From Rocky Mountain News:
A man who set firebombs in seven large SUVs last March pleaded guilty and was sentenced to 12 years in prison Wednesday.
Grant Barnes, 24, pleaded guilty to one count of using an incendiary device and one count of second-degree arson.
Barnes, suspected of using the methods of the eco-terrorist group Earth Liberation Front, was arrested March 22 for allegedly setting off or trying to ignite firebombs under the SUVs over four days from March 18 to March 21. The targeted cars were parked in the Cherry Creek and Lowry neighborhoods.
When Barnes was arrested, police found a box of seven of the devices in the back of his car.
Police said they are replicas of bombs shown on ELF’s Web site. Someone wrote the letters ELF on a Hummer H2 hours after one of the firebombs went off.
Setting aside the interesting note about “using the methods of the eco-terrorist group,” what struck me here is how clearly arbitrary sentencing can be.

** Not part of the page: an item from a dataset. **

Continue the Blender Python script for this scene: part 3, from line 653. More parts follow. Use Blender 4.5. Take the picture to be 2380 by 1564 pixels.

- Barnes gets 12 years for 7 SUVs.
- Free Luers gets 22 years for 3 SUVs.
- Operation Backfire defendants like Stan Meyerhoff and Kevin Tubbs get about 13 years, including the “terrorism enhancement,” for planning and carrying out more destructive arsons.
And that’s only looking at a small sample of similar crimes, not including the SHAC 7, serving 1-6 years, for running a controversial website. And not including how Scooter Libby’s 30-month sentence was commuted by President Bush.
Scooter didn’t bomb any SUVs, but he lied to the feds, and a grand jury, in the investigation of who leaked the name of a CIA agent whose husband happened to be an outspoken critic of the campaign to wage a war on Iraq (putting her in serious risk). To most people, that’s a true national security concern, and more serious that destroying an SUV. If you’ve got friends in high places, though, it’s not a crime at all.